Scott and the awesome mechanic we found on our drive across Argentina working on the failed alternator

We rented an apartment in Buenos Aires for 8 days after we dropped off El Tigre at the port. We spent those 8 days eating and drinking our way through the city. We barely managed to venture more than 10 blocks away from our apartment because there was so much to see/do in that small area. Two awesome overlanding couples were also in town shipping their vehicle back to the USA (SouthToNowhere from Colorado and SongOfTheRoad from California). They helped us celebrate our last week. Here's a few pictures of the big city:

There were a lot of breweries and craft beer establishments. We loved it. BUT, we also drank with critical taste buds, realizing that you don't go to Argentina for the beer.

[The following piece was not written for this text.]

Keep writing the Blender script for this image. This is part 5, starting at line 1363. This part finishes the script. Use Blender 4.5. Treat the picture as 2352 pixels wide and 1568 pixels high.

We found a great authentic Mexican restaurant. Our only mistake was ordering margaritas in a country that doesn't really import tequila and likes to put SUGAR on the rim (!!!!)

We can now say that we we have been to a closed-door restaurant (that's really what they're called) and had a 5-course meal. Erica's parents were even visiting from California!

Pretending like we have fancy enough clothes for a 5-course meal

Sam and Erica ( had us over for dinner and brunch (different days). Brunch fixins pictured here.

We didn't stop to listen to these guys for very long, but I love how this picture captures the colorful, musical street-scene in Buenos Aires

The view from the top floor of our apartment building - that's a really big city

And now for the sappy stuff:

I certainly don't have the words to describe how these travels and adventures have changed me. I feel like I have finally started to scratch the surface on what it's like outside of my American bubble. I have a new-found sensitivity into the lives of other people and now, more than ever, I realize what a tiny place I occupy in the world. In the past 4 years, we have found that Latin Americans are kind, generous, fun, and unbelievably family-oriented. They are rarely in a hurry and we constantly find ourselves overwhelmed with their generosity. In many ways, I wish I could be more like them.

At the Buenos Aires airport, as if to perfectly punctuate our departure from Latin America, our gentleman taxi driver warmly kissed me (and Scott!) on the cheek and bid us farewell with an enthusiastic "Ciao!".

This might be the last we see of the truck. We snuck a picture through the window of our cab as we drove away from the port.

1 comment:

Rhonda said...

So the end of one adventure and the start of the next! We've loved following along as you traveled, preparing to embark on our own version of the Panam this fall. Best wishes for whatever you do next, wherever that may be. And you said it well, one of my favorite parts of travel is realizing how tiny our little place in the world is.